John Waters considers himself to be a writer first and foremost. He is best known for his satirical, often raunchy movies and considers his artwork to be an extension of his writing. As a visual artist, John Waters expresses himself with sculpture, photography, and installations that demonstrate his wit and sense of humor. He frequently incorporates popular culture into his work. In his forty-plus year career, the Baltimore-based artist’s work is laced with themes and motifs that entice and illicit reactions from the viewer. Race, sex, gender, consumerism, and religion are frequent topics of this successful multi-disciplinary creative force.
In this video, the renowned artist, film director, writer, actor, and journalist discusses his 2011 exhibition at the Arthur Roger Gallery titled “Catholic Sin.”
Using an insider’s bag of tricks and trade lingo, Waters celebrates the excess of the movie industry. Word and image play permeate Waters’ work, and the movie industry and its various sleights of hand are a common target. Always ambitious and playful, some of the works are condensed narratives or “little movies” as Waters calls them. Waters wickedly juxtaposes images from films and television that he captured by photographing his television set as they play. His approach originated with a desire to retrieve stills from his own movies and developed into an appreciation for the overlooked and misrecalled.
Included in the exhibition is “Rear Projection,” which is a movie term for the process whereby a foreground action is combined with a background scene filmed earlier to give the impression the actors are on location when they are, in fact, working inside a studio. In John Waters’ work, this artificial and outdated visual effect is embraced and taken to extremes.
Waters has said, “I’m concerned that people don’t remember movies; they remember stills that they’ve seen over and over in books so I try to photograph things in movies that you are never supposed to see. Really, it’s about writing and editing. I think up each of these pieces and then I have to go find the images that make a new narrative which many times is the opposite of or has nothing to do with what the director really began with.”

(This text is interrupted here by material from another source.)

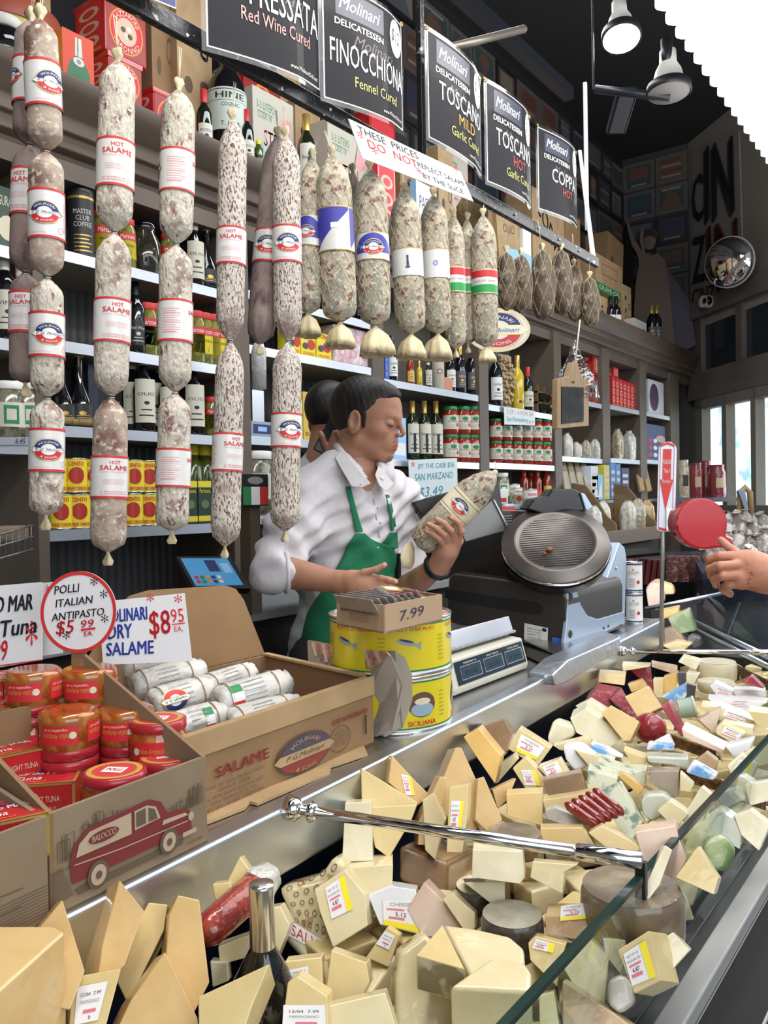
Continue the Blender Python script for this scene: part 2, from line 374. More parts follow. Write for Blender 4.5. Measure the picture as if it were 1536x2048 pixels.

John Waters was born in 1946 in Baltimore, MD, where he continues to live and work. In 2018 the Baltimore Museum of Art had a major retrospective of John’s work. Exhibitions include the Swiss Institute, New York, NY, (2009) the Laumeier Sculpture Park, St. Louis, MO (2008), the Wexner Center for the Arts, Columbus, OH (1999), the New Museum of Contemporary Art (2004), The Warhol Museum, Pittsburgh, PA, and the Orange County Museum of Art, Newport Beach, CA (2004-2006). His filmography includes Pink Flamingos (1972), Desperate Living (1977), Polyester (1981), Hairspray (1988), and Pecker (1998). His works are in the collections of the Museum of Contemporary Art in Los Angeles, the Baltimore Museum of Art, and the New Museum in New York, among others.